Williams walked 2 along with the 7 hits, but was aided by his infield turning 3 double plays behind him. The Mets only run scored in the second when Travis d’Arnaud hit into a twin killing after a leadoff double by Wilmer Flores and a single by Curtis Granderson. With the exception of William’s first start of the year in Los Angeles and it’s disastrous first inning, in the 5 since Williams has put up a 2.83 ERA in 28 23 innings and allowing only 5 walks and a single homerun.

Meanwhile the Pirates non-Sunday lineup pounded Mets’ starter Tyler Pill for 8 hits in 5 innings. Unlike the night before, many of those runners scored (almost like random variation or something) and Pill left trailing 5-1. Paul Sewald, the first of the Mets’ 4 relievers, unlike his performance Friday night was the only one to not allow a run as then the Pirates tacked on against Josh Edgin, Neil Ramirez and then Josh Smoker, who served up the 3-run round tripper to Andrew McCutchen in the 9th which landed 394 feet away in the left field stands.

After Williams departed Jhan Maríñez and Tony Watson each got in an inning of mop-up duty. David Freese, Andrew McCutchen and Francisco Cervelli each rapped out 3 hits, with Adam Frazier and John Jaso collecting 2 each.

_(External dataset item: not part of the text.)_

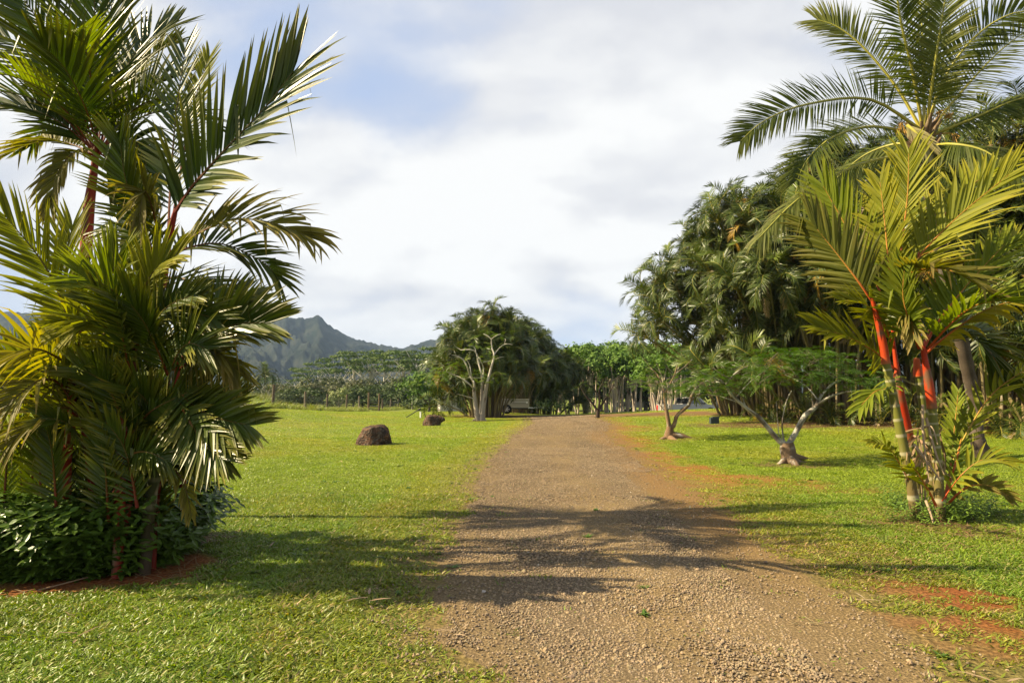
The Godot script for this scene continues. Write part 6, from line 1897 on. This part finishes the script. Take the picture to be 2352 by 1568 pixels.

One weird moment happened in the top of the 7th when John Jaso apparently grounded into an inning ending double play. Pirates’ manager Clint Hurdle could be seen signalling for a replay but then removing his hat and standing at attention just as “God Bless America” began playing in the stadium. When the broadcast returned from the commercial break, the viewers were informed that the replay officials ruled that Neil Walker was not in contact with the second base bag when he received the throw, meaning that the runner there was safe and the inning was to continue. David Freese promptly singled to put another run on the board for the Pirates, much to Walker’s disgust.